▶ _Aim_:
Find each line with the word "pixels" and copy it.

▶ _Source records_:

* * * * * * * * *

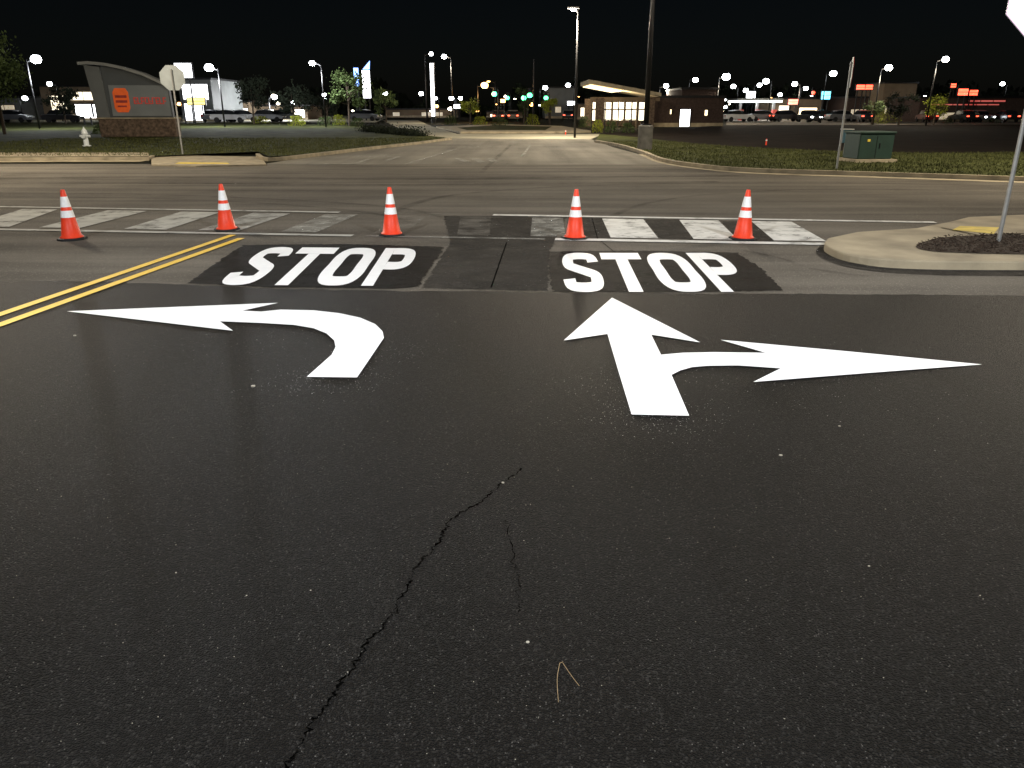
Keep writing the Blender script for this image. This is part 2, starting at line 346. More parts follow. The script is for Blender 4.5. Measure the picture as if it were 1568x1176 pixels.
Ob('left_turn_arrow_marking').part('paint',m_white).poly(gps([(103,479),(250,473),(426,466),(372,478),(400,479.5),(430,476.5),(480,477.5),(520,482),(552,489),(575,499),(586,510),(588,520),(580,532),(547,581),(470,580),(508,546),(514,534),(512,524),(500,513),(480,505),(450,500),(400,497),(337,494.5),(357,509),(230,494)]),Z).done()
Ob('straight_and_right_turn_arrow_marking').part('paint',m_white).poly(gps([(937,458),(1072,527),(997,515),(1012,546),(1045,543),(1090,542),(1172,543),(1103,523),(1300,541),(1503,561),(1330,574),(1153,588),(1195,567),(1130,562.5),(1085,563),(1060,565),(1042,570),(1028,577),(1055,640),(967,638),(948,575),(930,514),(863,524)]),Z).done()
a,b=Vector(gp(2,483)),Vector(gp(357,361)); d=(b-a).normalized()
dy=Ob('double_yellow_line_marking').part('paint',m_yel); s0=a-d*9
dy.ribbon([tuple(s0),tuple(b)],.11,Z)
a2,b2=Vector(gp(2,499)),Vector(gp(370,366)); d2=(b2-a2).normalized()
dy.ribbon([tuple(a2-d2*9),tuple(b2)],.11,Z); dy.done()
yt=lambda x:317.5+.0168*x
yb=lambda x:352.5+.0178*x
tops=[(-105,-45),(35,88),(165,225),(278,338),(388,445),(500,548),(612,655),(705,752),(815,862),(922,985),(1040,1100),(1150,1212)]
bots=[(-195,-130),(-50,14),(60,122),(190,255),(303,365),(430,485),(572,618),(700,750),(812,866),(935,1008),(1062,1130),(1185,1265)]
kind='wwwwvfgghWWW'
mm=dict(w=M('worn_white_paint_left',(.46,.46,.42),rough=.8,var=.2,wear=(.27,.5,2.4),alpha=.85),v=M('worn_white_paint_mid',(.38,.38,.35),rough=.8,var=.2,wear=(.27,.6,2.4),alpha=.85),f=m_wfade,g=m_wghost,h=m_wfade,W=m_wold)
cw=Ob('crosswalk_marking')
for (t0,t1),(b0,b1),k in zip(tops,bots,kind):
    cw.part('bars_'+k,mm[k]).poly(gps([(t0,yt(t0)+3),(t1,yt(t1)+3),(b1,yb(b1)-4),(b0,yb(b0)-4)]),Z)
def line(u0,u1,fy,w,mt,lab): cw.part(lab,mt).ribbon([gp(u0+(u1-u0)*i/12,fy(u0+(u1-u0)*i/12)) for i in range(13)],w,Z)
line(-250,520,yt,.16,mm['w'],'edge_line_left'); line(540,745,yt,.14,m_wghost,'edge_line_mid'); line(755,1432,yt,.18,m_wold,'edge_line_right')
line(-250,540,yb,.16,mm['w'],'edge_line_near_left'); line(850,1272,yb,.20,m_wold,'edge_line_near_right'); line(560,835,yb,.12,m_wfade,'edge_line_near_mid')
cw.done()
for q in ([(985,336),(1045,337),(1065,367),(1010,366)],[(870,333),(922,334),(935,365),(870,364)],[(1103,339),(1152,339),(1187,371),(1133,370)],[(752,332),(815,332),(812,365),(750,364)]):
    Ob('asphalt_patch').part('p',m_lane).poly(ragged(gps(q)),.0125).done()
fm=Ob('faded_lane_markings').part('paint',m_wfade)
fm.ribbon(gps([(622,252),(700,228)]),.14,Z); fm.ribbon(gps([(800,240),(812,222)]),.12,Z); fm.ribbon(gps([(560,251),(470,252)]),.3,Z)
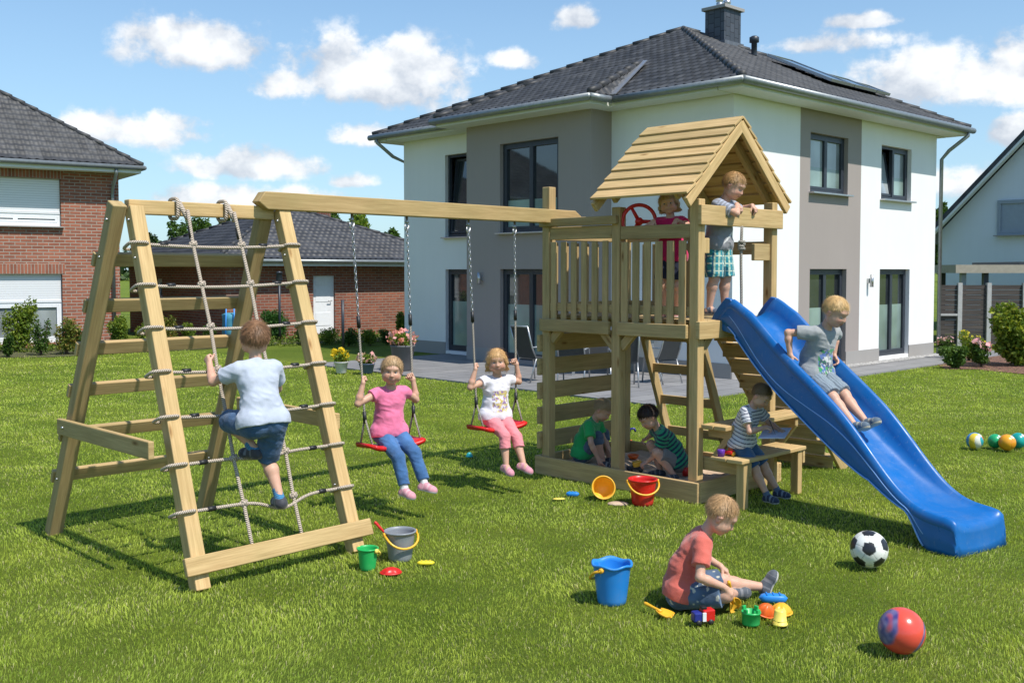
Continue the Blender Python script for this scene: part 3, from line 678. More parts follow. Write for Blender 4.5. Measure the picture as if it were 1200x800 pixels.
# ------------------------------------------------------------------ pine timber playset
def wood_mat(name, c1, c2, green=.0):
    t = NT(name); uv = t.n('UVMap').outputs[0]
    g = t.mapv(uv, (1.6, 26, 1)); n1 = t.noise(1.0, 6, g, .6)
    g2 = t.mapv(uv, (5, 130, 1)); n2 = t.noise(1.0, 3, g2)
    g3 = t.mapv(uv, (2.2, 7, 1)); v = t.n('TexVoronoi'); v.inputs['Scale'].default_value = 1.0; t.l(g3, v.inputs['Vector'])
    kn = t.ramp(v.outputs['Distance'], [(.03,(.26,.14,.06)),(.075,(.70,.58,.44)),(.13,(1,1,1))])
    n3 = t.noise(2.2, 4)
    n4 = t.noise(420, 2)
    c = t.ramp(n1, [(.28,c2),(.5,tuple((a+b)/2 for a,b in zip(c1,c2))),(.72,c1)])
    c = t.mix(.6, c, t.ramp(n2, [(.3,(.70,.66,.58)),(.65,(1.06,1.05,1.03))]), 'MULTIPLY')
    c = t.mix(.8, c, kn, 'MULTIPLY'); c = t.mix(.5, c, t.ramp(n3, [(.35,(.80,.86,.74)),(.65,(1.05,1.0,.96))]), 'MULTIPLY')
    uvr = t.n('ObjectInfo').outputs['Random']; c = t.mix(.5, c, t.ramp(uvr, [(0,(.66,.66,.60)),(.5,(1.0,.97,.93)),(1,(1.18,1.14,1.10))]), 'MULTIPLY')
    t.col(c); t.set(Roughness=.68); t.b.inputs['Specular IOR Level'].default_value = .3
    t.bump(t.math('ADD', n1, t.math('MULTIPLY', n2, .7)), .35, .003); return t.m
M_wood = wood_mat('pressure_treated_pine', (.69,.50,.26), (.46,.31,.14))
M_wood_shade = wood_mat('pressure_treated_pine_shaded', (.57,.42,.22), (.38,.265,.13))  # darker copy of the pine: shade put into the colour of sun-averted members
def rope_mat(name, c):
    t = NT(name); uv = t.n('UVMap').outputs[0]; s = t.n('SeparateXYZ'); t.l(uv, s.inputs[0])
    f = t.math('SINE', t.math('MULTIPLY', t.math('ADD', t.math('MULTIPLY', s.outputs[0], 26.0), s.outputs[1]), 18.85))
    t.col(t.ramp(t.math('ADD', t.math('MULTIPLY', f, .5), .5), [(.1,tuple(x*.42 for x in c)),(.6,c)])); t.bump(f, .8, .004); t.set(Roughness=.85); return t.m
M_rope = rope_mat('rope_beige', (.70,.58,.46)); M_rope2 = rope_mat('rope_hemp_grey', (.48,.43,.36))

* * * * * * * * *

▶ _Reply to the task_:
Keep writing the Blender script for this image. This is part 2, starting at line 346. More parts follow. The script is for Blender 4.5. Measure the picture as if it were 1568x1176 pixels.
Continue the Blender Python script for this scene: part 3, from line 678. More parts follow. Write for Blender 4.5. Measure the picture as if it were 1200x800 pixels.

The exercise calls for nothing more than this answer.